Buying sponsored links and building organic search presence, Hershberg said, can convert an ad campaign that, for whatever reason, didn't end up running into an online campaign that helps build a brand's visibility.

However, search engine visibility is important for any ad campaign, Hershberg said, especially if a company is planning to lay down the $2 million plus a Superbowl ad runs these days.

Hershberg cited the AT&T M-Life service as an example of an ad campaign that could have used better search engine visibility coupled with its kick-off campaign in 2002. "In 2002 AT&T launched M-Life with a series of Superbowl ads," Hershberg said. "There was a ton of buzz, but the commercials provided very little insight into what the service actually does."

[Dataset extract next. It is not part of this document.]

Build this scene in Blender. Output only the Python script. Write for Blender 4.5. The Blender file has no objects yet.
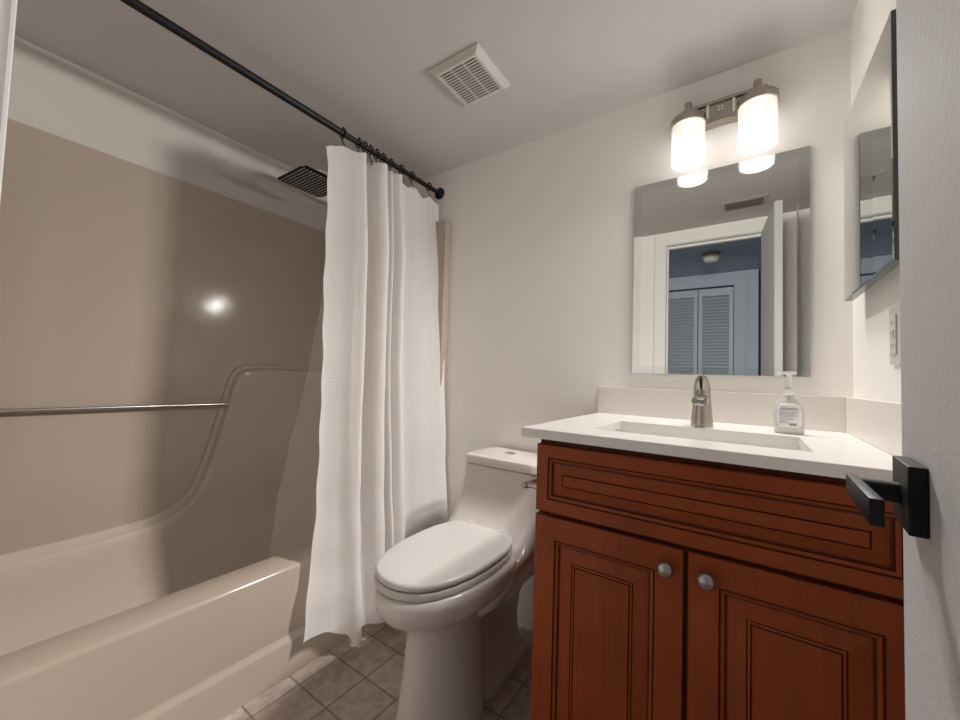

When AT&T's customers then took to the Internet, Hershberg said, there was little information to be had on M-Life, because no sponsored links had been purchased, and search engine crawlers had yet to cache the pages AT&T had put up to describe the service. Hershberg said that if AT&T had purchased sponsored links or allowed its organic search engine visibility to increase before the ads ran, the campaign would have met with much more success.

Reprise Media intends to advise its clients to make sure that any ad campaigns that they run are supported by their search engine visibility. "The last thing we want to do is [get] our client to spend a lot of money launching a product or service and then find that their customers actually can't get to their Web site," Hershberg said.